RECORDS SUPPLIED
## start

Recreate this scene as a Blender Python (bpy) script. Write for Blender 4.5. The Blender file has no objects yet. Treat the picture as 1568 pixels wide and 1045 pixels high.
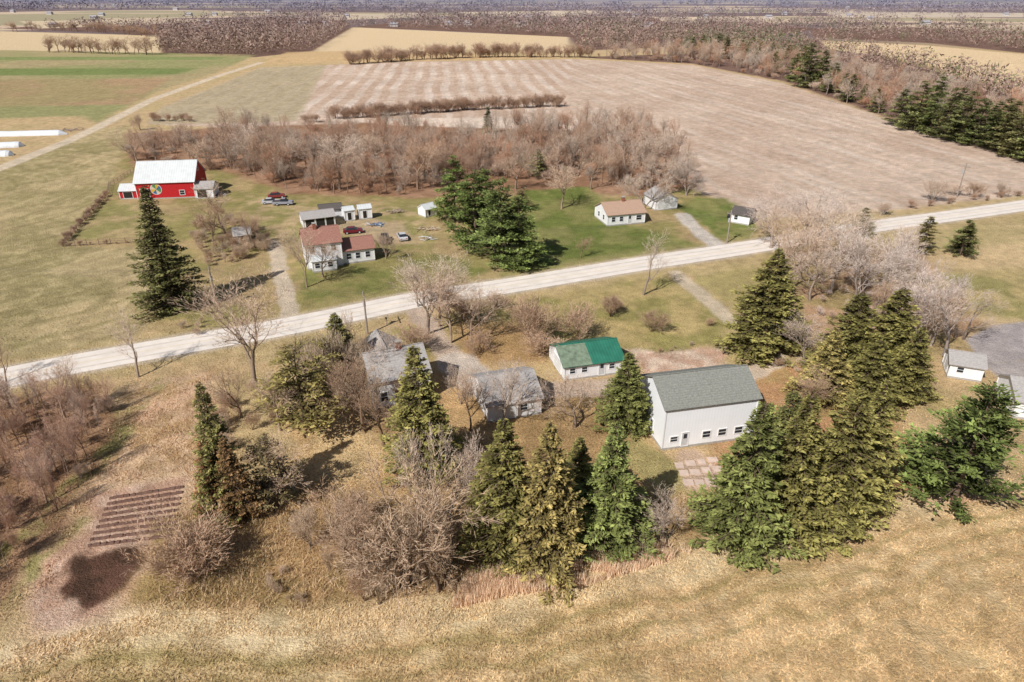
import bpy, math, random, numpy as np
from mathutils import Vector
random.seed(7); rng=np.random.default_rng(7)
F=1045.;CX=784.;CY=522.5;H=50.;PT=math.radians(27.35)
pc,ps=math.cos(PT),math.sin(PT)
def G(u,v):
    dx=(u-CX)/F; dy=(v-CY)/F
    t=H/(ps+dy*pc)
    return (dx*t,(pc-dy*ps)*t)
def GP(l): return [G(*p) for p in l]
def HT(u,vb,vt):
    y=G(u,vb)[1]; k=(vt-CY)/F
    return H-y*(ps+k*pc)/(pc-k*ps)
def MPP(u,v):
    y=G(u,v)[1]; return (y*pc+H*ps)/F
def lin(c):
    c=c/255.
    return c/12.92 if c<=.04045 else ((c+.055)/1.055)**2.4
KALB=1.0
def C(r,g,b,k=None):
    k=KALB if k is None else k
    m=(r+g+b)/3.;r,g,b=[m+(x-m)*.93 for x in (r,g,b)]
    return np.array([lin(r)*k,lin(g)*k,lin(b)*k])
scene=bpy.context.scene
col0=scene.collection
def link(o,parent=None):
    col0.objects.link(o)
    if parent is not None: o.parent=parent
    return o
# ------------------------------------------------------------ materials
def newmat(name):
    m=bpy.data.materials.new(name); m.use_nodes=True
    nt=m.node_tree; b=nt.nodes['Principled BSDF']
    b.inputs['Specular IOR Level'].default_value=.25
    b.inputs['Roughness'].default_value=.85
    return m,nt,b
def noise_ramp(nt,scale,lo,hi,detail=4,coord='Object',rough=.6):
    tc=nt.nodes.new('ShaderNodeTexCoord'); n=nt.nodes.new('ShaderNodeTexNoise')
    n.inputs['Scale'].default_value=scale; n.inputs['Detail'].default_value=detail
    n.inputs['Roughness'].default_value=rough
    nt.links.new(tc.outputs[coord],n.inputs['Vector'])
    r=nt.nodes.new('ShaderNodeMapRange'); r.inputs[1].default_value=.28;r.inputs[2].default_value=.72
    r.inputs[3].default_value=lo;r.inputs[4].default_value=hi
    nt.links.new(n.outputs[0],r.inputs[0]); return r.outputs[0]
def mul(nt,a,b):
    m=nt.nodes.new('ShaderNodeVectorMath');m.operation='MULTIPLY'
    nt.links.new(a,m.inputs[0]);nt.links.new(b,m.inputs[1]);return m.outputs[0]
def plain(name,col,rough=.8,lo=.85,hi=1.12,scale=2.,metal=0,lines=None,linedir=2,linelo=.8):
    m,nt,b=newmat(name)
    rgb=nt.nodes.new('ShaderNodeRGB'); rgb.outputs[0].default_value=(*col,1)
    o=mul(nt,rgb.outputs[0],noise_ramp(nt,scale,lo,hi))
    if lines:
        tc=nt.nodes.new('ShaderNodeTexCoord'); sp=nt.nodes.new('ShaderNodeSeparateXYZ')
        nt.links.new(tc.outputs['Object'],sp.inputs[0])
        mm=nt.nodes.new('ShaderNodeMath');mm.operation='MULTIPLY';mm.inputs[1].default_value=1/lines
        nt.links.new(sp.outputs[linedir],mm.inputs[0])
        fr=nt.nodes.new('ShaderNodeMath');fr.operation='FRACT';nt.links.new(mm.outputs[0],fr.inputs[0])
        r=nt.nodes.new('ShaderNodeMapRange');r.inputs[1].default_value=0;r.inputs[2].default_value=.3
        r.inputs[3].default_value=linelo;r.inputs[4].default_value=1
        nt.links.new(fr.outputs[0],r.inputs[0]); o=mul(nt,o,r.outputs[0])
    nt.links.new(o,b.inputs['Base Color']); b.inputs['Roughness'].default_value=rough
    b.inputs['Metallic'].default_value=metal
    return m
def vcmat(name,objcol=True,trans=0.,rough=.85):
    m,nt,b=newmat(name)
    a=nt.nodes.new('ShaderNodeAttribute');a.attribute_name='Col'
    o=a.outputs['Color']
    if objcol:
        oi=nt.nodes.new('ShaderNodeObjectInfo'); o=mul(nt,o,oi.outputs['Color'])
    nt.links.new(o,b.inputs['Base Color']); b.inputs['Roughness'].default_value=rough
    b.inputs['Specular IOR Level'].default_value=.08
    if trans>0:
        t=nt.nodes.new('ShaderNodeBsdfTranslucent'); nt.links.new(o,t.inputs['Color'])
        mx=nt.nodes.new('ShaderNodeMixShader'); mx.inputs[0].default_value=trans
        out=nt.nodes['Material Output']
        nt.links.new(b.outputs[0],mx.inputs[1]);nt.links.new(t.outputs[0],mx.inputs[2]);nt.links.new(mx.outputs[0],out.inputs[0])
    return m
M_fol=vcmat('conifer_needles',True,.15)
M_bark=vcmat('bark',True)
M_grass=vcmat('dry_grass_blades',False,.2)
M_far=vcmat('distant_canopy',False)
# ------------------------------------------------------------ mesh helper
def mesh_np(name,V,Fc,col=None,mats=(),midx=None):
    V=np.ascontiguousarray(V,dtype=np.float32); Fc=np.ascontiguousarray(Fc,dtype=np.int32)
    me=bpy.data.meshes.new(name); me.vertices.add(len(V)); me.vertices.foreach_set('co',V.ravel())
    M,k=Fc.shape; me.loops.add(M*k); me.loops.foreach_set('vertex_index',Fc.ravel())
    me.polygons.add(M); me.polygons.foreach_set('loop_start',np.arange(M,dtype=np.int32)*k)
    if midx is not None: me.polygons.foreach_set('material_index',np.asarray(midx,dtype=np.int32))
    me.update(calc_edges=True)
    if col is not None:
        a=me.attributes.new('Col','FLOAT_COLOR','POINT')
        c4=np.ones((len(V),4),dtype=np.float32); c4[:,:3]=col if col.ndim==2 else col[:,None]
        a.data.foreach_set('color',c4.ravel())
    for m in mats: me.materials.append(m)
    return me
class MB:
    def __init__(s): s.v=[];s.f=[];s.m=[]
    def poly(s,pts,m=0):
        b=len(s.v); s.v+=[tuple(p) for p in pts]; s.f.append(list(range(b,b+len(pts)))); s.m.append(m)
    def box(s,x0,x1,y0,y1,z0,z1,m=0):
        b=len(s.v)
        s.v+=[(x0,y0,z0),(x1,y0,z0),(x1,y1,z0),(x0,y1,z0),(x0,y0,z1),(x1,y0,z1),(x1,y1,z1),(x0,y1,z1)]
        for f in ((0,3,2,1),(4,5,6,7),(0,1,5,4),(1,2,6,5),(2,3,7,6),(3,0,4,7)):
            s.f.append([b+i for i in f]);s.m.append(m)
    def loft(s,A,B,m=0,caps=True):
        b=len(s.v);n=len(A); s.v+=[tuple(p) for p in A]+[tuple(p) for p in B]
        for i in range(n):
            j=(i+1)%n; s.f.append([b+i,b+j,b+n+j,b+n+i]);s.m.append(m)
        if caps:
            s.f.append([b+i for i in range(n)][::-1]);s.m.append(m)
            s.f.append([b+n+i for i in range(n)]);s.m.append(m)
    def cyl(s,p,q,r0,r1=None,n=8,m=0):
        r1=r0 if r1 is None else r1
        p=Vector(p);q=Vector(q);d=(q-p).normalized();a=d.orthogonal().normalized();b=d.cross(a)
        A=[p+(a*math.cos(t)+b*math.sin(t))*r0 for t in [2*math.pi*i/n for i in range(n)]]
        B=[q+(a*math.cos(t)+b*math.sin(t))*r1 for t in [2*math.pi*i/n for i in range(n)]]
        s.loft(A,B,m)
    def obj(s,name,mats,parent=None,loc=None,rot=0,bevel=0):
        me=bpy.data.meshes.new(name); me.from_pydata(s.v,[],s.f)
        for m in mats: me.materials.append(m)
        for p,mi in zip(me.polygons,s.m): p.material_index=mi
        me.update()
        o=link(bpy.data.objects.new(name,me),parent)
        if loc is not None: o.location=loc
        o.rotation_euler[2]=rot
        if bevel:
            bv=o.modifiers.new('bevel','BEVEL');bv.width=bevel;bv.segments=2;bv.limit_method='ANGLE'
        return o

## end
## start

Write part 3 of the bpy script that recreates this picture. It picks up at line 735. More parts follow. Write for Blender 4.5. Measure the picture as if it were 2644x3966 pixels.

## end
## start

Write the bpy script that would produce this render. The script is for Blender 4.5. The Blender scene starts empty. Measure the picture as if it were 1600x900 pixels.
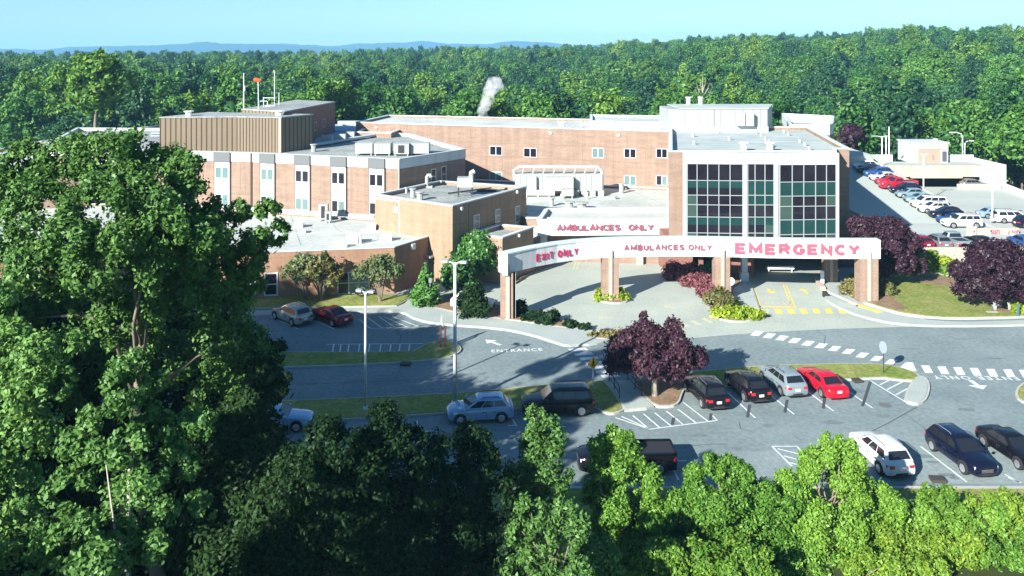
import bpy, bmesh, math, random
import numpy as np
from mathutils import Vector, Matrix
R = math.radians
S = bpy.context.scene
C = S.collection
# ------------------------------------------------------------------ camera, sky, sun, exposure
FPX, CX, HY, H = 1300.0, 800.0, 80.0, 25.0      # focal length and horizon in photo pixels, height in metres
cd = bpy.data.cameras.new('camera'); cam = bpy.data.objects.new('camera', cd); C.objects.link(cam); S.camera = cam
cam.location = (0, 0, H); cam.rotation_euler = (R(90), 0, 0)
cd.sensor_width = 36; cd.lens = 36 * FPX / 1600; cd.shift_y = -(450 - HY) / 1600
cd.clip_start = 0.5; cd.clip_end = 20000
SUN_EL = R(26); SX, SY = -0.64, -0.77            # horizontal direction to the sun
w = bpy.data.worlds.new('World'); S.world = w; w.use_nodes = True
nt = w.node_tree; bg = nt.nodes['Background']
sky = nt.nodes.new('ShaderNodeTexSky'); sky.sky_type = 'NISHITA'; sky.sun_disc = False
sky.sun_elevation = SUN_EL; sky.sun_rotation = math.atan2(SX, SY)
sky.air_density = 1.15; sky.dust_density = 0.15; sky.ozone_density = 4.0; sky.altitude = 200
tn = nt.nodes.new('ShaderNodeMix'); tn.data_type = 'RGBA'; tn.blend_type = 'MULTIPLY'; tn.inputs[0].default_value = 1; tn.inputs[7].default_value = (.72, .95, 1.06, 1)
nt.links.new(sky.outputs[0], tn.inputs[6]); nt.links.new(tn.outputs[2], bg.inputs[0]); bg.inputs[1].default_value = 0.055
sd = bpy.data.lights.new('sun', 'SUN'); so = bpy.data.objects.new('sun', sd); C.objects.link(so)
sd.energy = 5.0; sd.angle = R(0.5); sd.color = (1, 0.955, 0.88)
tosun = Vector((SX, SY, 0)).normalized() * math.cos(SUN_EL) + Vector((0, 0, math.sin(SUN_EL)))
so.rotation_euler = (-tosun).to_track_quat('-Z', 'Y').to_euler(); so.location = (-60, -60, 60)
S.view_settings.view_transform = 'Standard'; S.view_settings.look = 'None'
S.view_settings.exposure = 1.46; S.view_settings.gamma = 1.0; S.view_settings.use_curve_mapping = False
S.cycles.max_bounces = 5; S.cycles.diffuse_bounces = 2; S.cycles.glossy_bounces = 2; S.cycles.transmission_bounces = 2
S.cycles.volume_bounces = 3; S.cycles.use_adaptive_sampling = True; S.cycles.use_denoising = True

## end

SHORT EXERCISE
Pick out the lines above containing the word "that", then copy them.

CORRECT RESPONSE
Write part 3 of the bpy script that recreates this picture. It picks up at line 735. More parts follow. Write for Blender 4.5. Measure the picture as if it were 2644x3966 pixels.
Write the bpy script that would produce this render. The script is for Blender 4.5. The Blender scene starts empty. Measure the picture as if it were 1600x900 pixels.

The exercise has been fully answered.